La géopolitique commence par le nom que l’on donne aux choses et dans ce cadre l’ours russe dispose de griffes puissantes. Ici encore la volonté américaine de parler du « passage du nord-est » au lieu du « Severniy morskoy put » pour parler d’une route ouverte par les soviétique en 1935 est un signe fort. Comme dans le cas du passage du Nord-ouest, la convention de Montego Bay garantit aux états signataires une zone économique exclusive de 200 milles au large de leurs côtes. Mais la Russie réclame encore davantage, soutenant que la chaîne montagneuse de Lomonossov située sous l’océan Arctique est le prolongement du plateau continental sibérien. "Toutes nos régions septentrionales sont dans l’Arctique ou en sortent".

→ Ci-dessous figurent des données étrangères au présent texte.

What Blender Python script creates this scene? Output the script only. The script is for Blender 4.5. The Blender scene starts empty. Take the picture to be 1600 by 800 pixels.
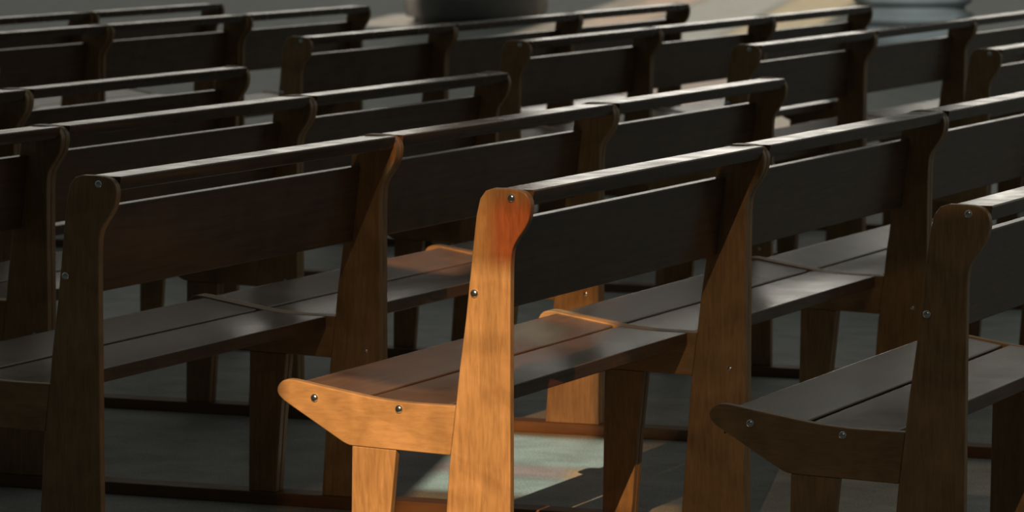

En anticipation de la hausse du trafic maritime international dans l’Arctique, les autorités russes ont décidé de prolonger les restrictions sur la navigation qui justifient l’envoi de forces armées pour bloquer tout bâtiment militaire étranger, empêcher l’accès aux navires de commerce jugés peu sûrs pour la navigation et permettre l’instauration d’un péage et l’obligation du recours à des pilotes et des navires brise-glace russes. Parallèlement les commandes de bâtiments aptes à naviguer dans ces zones devraient doubler dans les prochaines années. Intimement lié à l’exploitation de richesses naturelles rendues exploitables par le dégel du permafrost (pétrole et gaz de Iambourg et Ourengoï, minerais métallifères de Kola et Norilsk), le développement d’infrastructures portuaires est devenu une priorité pour la Fédération de Russie dans sa stratégie de revalorisation de puissance. La souveraineté russe sur la Route Maritime du Nord est donc primordiale. Dans ce cadre, le Conseil de Sécurité Russe a ordonné le déploiement de troupes en arctique afin d’y assurer la sécurité militaire.

Comme souvent lorsque l’on parle de la Russie, il faut chercher l’Allemagne. Le 18 septembre dernier, la société « Beluga shipping » basée à Brême a annoncé le passage de deux de ses cargos par la route maritime du Nord. Cette première sera suivie par une exploitation commerciale dès 2010, un certain nombre de contrats ayant déjà été signés pour le transport de pièces jusqu’à 1000 tonnes. En négociant avec l’Etat russe, l’Allemagne qui dispose du brise-glace « Polarstern » et d’une base à Samyolov reconnait ainsi implicitement la souveraineté de Moscou sur l’itinéraire. Les savoir-faire techniques en matière de navigation polaire allemande appuyant cette politique. Mais l’Allemagne n’est pas seule à y trouver un intérêt potentiel : le développement de routes commerciales alternatives entrainant immanquablement un déplacement du centre de gravité des flux logistiques, les hubs de Singapour et de Hong Kong perdront une part du trafic au profit de ports chinois, coréens ou japonais.